The Director of Public Prosecutions (DPP) has slapped new charges against an American couple accused of torturing a 10-year-old boy.
The prosecution led by Ms Lillian Omara on Monday presented an amended charge sheet with two counts of Cruel, Inhumane and Degrading treatment before the International Crimes Division of the High Court.
Ms Omara also handed to the court a Plea Bargain Agreement that was entered between the accused couple and the DPP in the presence of their Lawyer Mr David Mpanga.
This was after Ms Mackenzie Leing Mathias Spencer through her lawyer Mr Mpanga asked the DPP to consider her under the ‘Plea Bargain Initiative’ where a suspect pleads guilty in exchange for a lesser punishment.

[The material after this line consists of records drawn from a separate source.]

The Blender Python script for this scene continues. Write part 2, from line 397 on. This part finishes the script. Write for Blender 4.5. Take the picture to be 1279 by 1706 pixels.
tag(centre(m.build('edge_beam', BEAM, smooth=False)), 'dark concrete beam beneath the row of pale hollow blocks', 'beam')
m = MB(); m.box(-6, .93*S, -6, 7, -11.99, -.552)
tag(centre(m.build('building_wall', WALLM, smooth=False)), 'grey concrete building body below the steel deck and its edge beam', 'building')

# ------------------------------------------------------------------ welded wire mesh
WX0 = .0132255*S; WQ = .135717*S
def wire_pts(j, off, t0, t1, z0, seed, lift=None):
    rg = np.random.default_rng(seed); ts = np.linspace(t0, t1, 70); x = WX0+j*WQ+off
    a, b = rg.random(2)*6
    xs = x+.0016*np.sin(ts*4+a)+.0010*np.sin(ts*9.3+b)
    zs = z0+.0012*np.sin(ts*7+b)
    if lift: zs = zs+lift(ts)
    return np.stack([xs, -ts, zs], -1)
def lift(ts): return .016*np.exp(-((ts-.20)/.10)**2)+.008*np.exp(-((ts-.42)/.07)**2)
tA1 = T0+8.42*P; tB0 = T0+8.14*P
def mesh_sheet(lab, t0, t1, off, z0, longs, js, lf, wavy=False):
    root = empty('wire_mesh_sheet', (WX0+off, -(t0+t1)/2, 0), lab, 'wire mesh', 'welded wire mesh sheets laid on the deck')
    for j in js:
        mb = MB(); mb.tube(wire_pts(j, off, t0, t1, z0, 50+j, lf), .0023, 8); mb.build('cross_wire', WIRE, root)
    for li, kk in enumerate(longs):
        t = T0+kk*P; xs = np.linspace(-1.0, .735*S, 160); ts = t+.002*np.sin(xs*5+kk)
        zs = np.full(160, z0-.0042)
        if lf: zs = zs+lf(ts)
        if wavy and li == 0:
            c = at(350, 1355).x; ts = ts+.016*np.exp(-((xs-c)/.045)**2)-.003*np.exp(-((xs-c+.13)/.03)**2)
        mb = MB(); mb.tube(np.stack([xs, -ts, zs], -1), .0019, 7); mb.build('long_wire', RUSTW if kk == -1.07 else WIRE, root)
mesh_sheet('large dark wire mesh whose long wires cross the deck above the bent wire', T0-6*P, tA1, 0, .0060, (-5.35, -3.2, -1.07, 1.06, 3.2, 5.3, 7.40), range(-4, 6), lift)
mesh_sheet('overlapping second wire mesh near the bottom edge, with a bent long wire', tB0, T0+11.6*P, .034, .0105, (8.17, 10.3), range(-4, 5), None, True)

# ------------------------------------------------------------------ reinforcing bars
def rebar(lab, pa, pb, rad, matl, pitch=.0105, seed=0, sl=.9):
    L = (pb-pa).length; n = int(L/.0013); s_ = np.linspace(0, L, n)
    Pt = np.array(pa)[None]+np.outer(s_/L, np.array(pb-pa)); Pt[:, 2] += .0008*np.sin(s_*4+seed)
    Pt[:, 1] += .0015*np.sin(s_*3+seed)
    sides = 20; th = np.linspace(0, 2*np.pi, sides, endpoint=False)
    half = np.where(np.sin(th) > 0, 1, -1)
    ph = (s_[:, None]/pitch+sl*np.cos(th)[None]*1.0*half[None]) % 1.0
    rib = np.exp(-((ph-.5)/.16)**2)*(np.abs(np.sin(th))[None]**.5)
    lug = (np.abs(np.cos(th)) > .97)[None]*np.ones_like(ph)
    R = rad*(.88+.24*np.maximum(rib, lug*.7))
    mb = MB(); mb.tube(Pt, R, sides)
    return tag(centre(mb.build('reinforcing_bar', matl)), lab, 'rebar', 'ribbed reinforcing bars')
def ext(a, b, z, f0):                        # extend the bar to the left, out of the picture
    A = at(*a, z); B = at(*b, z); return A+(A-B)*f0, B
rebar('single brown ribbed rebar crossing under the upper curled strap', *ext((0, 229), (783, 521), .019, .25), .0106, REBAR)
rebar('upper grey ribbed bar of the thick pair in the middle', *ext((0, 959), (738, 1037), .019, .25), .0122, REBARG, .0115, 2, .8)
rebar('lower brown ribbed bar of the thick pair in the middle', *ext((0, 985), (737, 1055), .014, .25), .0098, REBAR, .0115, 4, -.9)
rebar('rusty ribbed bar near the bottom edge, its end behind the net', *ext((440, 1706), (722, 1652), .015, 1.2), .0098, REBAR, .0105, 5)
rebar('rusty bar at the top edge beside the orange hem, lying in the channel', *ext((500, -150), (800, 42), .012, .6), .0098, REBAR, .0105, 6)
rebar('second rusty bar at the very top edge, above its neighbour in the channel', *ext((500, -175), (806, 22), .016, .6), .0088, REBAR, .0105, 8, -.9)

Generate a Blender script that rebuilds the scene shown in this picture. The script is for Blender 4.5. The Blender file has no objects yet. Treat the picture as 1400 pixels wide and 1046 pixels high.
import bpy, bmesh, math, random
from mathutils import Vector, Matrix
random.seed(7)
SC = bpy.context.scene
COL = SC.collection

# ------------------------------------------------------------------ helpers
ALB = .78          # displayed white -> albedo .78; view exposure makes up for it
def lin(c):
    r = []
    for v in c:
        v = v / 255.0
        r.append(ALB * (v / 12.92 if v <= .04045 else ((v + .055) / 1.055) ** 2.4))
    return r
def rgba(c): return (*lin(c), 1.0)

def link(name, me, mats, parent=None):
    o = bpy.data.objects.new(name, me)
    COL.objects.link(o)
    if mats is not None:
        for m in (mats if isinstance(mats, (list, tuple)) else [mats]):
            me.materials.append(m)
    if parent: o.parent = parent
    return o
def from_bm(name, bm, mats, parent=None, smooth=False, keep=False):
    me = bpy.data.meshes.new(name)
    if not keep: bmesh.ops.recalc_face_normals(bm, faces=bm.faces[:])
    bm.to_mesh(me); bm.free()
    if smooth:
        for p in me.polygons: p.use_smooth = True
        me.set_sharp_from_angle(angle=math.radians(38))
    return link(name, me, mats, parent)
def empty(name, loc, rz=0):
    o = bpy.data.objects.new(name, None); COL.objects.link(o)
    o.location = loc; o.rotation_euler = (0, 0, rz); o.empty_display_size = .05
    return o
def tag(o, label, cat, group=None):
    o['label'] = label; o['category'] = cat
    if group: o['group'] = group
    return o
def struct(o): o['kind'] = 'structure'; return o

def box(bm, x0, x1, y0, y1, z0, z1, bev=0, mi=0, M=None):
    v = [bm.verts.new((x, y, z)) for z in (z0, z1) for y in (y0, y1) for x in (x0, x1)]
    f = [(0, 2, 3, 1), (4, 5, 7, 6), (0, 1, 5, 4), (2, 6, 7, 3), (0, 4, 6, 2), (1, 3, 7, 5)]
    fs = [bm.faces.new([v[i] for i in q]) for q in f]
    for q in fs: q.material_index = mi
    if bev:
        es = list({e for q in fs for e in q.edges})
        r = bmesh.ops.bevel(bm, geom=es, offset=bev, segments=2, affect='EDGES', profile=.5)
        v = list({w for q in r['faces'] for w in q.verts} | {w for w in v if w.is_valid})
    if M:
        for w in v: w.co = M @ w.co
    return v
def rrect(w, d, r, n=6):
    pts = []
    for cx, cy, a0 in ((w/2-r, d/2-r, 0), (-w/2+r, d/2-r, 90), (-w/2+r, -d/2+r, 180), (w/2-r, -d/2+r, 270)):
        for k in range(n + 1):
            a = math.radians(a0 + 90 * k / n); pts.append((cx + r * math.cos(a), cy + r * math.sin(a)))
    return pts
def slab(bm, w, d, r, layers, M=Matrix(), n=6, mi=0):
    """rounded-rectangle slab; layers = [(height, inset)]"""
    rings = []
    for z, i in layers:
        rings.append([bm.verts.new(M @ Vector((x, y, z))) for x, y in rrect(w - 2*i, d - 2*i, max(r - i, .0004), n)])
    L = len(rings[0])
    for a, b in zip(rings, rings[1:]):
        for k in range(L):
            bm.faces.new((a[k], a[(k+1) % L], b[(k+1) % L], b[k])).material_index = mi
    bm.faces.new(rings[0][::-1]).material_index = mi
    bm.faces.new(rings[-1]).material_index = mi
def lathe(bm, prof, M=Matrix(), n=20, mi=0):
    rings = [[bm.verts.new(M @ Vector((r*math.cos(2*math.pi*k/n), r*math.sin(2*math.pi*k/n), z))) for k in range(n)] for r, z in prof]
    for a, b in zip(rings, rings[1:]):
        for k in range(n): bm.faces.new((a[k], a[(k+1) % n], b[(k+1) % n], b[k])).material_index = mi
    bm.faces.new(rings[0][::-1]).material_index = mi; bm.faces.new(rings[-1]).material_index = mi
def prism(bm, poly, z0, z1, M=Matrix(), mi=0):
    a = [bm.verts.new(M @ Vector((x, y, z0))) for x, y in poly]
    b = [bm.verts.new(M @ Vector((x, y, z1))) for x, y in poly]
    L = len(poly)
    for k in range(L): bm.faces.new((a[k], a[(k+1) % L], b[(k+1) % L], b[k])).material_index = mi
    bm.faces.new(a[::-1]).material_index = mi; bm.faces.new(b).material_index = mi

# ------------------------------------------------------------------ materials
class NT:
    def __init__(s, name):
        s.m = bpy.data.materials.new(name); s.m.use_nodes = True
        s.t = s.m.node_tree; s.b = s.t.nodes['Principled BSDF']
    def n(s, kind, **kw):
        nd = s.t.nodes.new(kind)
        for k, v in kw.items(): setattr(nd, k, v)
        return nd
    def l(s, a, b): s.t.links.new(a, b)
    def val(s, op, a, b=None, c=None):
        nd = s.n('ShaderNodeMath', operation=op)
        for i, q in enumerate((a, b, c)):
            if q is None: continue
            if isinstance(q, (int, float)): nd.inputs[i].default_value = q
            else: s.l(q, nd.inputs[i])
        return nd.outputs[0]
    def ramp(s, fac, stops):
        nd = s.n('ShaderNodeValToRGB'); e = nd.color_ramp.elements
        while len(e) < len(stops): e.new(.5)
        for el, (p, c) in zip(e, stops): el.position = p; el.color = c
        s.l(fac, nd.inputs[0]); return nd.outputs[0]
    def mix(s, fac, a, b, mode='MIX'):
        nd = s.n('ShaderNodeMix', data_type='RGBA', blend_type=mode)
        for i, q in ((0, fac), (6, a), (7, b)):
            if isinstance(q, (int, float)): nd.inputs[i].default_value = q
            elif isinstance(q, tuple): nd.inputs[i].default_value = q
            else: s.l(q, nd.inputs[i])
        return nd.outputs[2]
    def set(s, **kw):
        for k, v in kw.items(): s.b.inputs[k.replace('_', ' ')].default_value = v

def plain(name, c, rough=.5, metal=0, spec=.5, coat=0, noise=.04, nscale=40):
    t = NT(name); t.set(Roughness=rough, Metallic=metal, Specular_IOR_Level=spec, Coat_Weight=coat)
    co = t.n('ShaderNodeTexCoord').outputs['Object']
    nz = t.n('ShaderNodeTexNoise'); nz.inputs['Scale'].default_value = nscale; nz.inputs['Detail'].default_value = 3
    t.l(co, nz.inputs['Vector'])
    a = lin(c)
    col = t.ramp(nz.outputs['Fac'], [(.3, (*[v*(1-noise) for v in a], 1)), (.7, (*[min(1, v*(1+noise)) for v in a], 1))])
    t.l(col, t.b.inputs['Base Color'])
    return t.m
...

Ms Mackenzie is jointly charged with her husband Mr Nicholas Scott Spencer who is separately accused of Child Neglect. The two are out on bail.
According to the agreement, the DPP dropped the two earlier charges of aggravated trafficking in children and torture and instead replaced them with cruel, inhumane and degrading treatment together with child neglect, with the couple set to compensate the victim.
“The two charges of aggravated trafficking in children and torture against the two accused persons are hereby discontinued and the application to amend the charges is hereby allowed. The agreement has been admitted on court record and I want to see the victim,” Justice Alice Komuhangi ruled before adjourning the case to Tuesday.
The couple was committed to the High Court on March 16, 2023, over alleged charges of torture of a 10-year-old boy at their residence in Naguru, in Nakawa Division between December 2020 and December 2012.
Prosecution alleges that the couple between December 2020 and December 2021, at Naguru in Kampala, recruited, transported and maintained a 10-year-old by means of position of vulnerability for purposes of exploitation.
It further alleged that the couple also committed an act of aggravated torture contrary to the Prevention and Prohibition of Torture Act 2012 against the minor, where punishment upon conviction, is life imprisonment.